Jozame also shared the documents he was sending to every 
Brazilian member of Congress, which included: a personal 
two-page letter from the Ambassador explaining the positive 
progress Colombia has made in recent years in its 
partnership with the United States to counter 
narcotrafficking, titled "Colombia: Yesterday and Today;" a 
two-page document outlining the objectives of the DCA with 
the United States; and a two-page document with nine points 
explaining what the DCA with the United States is and seven 
points explaining what it is not, written in an effort to 
clarify the disinformation that has been published in the 
press and advocated by Venezuela,s Chavez and others during 
the UNASUL meeting. (Note: these documents have been sent 
to WHA/BSC. End note.) Jozame said his clarifications were 
well received by Brazilian members of Congress and that he 
has invited Brazilian officials to visit the Colombian 
bases if they want to see it for themselves. 
 
6. (C) Jozame suggested that USG officials reach out to the 
GOB as well to give them greater detail and information on 
the DCA, to "clear the air," and to counter misinformation. 
Jozame also welcomed the coordination of efforts and 
messages being given to the Brazilians. 
 
PRESIDENCY ADVISOR EXPLAINS BRAZIL,S REACTION 
-------------------------- 
 
7. (C) Foreign Policy Advisor Ambassador Marcel Biato 
explained Brazil,s reaction to the DCA in a meeting with 
the Charge on August 19. He denied that it represented an 
effort to promote UNASUL at the expense of the United 
States.
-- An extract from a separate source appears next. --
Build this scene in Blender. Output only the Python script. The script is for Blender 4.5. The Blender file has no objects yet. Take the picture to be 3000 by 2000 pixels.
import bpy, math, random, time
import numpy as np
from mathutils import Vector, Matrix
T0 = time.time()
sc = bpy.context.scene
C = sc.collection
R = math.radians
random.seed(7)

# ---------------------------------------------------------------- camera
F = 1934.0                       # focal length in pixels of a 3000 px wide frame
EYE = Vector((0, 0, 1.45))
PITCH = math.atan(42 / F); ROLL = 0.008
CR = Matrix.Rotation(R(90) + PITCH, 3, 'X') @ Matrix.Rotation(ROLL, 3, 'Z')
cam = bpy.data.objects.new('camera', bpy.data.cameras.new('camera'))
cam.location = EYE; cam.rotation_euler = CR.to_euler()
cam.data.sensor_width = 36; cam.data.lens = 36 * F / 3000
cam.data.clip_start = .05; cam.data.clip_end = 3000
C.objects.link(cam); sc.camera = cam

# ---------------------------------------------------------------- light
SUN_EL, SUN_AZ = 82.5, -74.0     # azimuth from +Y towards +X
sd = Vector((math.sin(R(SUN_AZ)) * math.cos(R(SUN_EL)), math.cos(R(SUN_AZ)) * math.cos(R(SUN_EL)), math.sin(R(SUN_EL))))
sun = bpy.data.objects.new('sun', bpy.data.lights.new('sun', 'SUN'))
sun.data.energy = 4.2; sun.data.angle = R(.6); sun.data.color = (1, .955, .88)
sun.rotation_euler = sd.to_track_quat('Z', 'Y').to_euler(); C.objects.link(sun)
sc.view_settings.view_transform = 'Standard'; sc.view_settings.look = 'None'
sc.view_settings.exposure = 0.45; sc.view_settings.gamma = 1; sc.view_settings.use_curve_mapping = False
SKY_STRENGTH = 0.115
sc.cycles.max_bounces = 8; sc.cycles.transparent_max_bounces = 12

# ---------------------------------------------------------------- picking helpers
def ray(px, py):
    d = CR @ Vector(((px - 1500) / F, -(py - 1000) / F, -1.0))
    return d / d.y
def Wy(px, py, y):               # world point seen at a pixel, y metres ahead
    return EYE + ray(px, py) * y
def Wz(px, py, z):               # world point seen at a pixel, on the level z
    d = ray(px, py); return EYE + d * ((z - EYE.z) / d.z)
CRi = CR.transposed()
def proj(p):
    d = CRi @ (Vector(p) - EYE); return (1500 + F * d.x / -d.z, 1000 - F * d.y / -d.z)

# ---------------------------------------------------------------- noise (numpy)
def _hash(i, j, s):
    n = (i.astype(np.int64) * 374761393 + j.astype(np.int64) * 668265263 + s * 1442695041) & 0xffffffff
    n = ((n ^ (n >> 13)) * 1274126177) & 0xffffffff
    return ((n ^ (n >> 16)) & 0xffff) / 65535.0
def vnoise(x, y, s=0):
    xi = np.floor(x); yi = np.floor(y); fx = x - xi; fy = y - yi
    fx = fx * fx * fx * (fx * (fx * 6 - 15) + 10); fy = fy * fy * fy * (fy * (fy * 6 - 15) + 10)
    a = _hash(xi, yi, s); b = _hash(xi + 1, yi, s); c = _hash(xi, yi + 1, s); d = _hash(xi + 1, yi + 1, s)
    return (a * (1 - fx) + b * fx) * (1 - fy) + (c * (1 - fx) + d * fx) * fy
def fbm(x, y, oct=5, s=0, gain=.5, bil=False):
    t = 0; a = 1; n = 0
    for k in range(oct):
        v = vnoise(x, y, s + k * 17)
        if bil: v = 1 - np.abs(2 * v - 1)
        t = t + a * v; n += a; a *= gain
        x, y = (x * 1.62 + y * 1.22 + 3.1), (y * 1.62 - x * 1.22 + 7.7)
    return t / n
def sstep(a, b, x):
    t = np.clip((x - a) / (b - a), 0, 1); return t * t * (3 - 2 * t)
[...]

Rather, he said, Brazil,s main interest is to 
maintain peace in the region and that putting the lid back 
on regional tensions required moving the GOB,s public 
discourse to the middle of the debate (i.e., making 
statements critical of the United States) in order to 
maintain its ability to act as a mediator. Biato thought 
the USG should understand well the context in which Brazil 
is trying to work and would know not to react to negative 
statements. Biato described Lula,s meeting with Uribe as 
positive and said that Lula was reticent to attend the 
upcoming meeting in Bariloche for fear it would stir up 
conflict again. As Uribe had agreed to go, however, Lula 
would attend. 
 
BRASILIA 00001041  003.2 OF 003 
 
 
 
COMMENT: STABILITY, LACK OF TRUST AT ISSUE 
----------------------- 
 
8. (C) Brazil,s foreign policy in South America is driven 
primarily by a desire for stability, as seen in its 
repeated assumption of a mediator role during crises and 
push for multilateral forums to facilitate communication 
and cooperation. Brasilia,s negative reaction to the 
announcement of the U.S.-Colombia DCA was, in the first 
instance, a response to the tensions the DCA ignited in the 
region and part of what Brasilia saw as a pragmatic effort 
to dissolve the strain. 
 
9. (C) In tandem with this fundamental concern, less 
pragmatic elements within the Lula government and Brazilian 
media clearly have sought to exploit the DCA incident to 
boost Brazil,s leadership at the expense of the United 
States. At the same time, the incident played on 
deep-seeded and broad-based suspicions of U.S. intentions 
in South America, based on the Brazilian reading of past 
U.S. intervention in the region. Taken together with 
Brazilian concerns about the Fourth Fleet and long-standing 
worries about losing the Amazon, this latest incident has 
brought to the fore the low level of trust many Brazilians 
have in the United States, which is a key consideration as 
we seek to expand our bilateral partnership.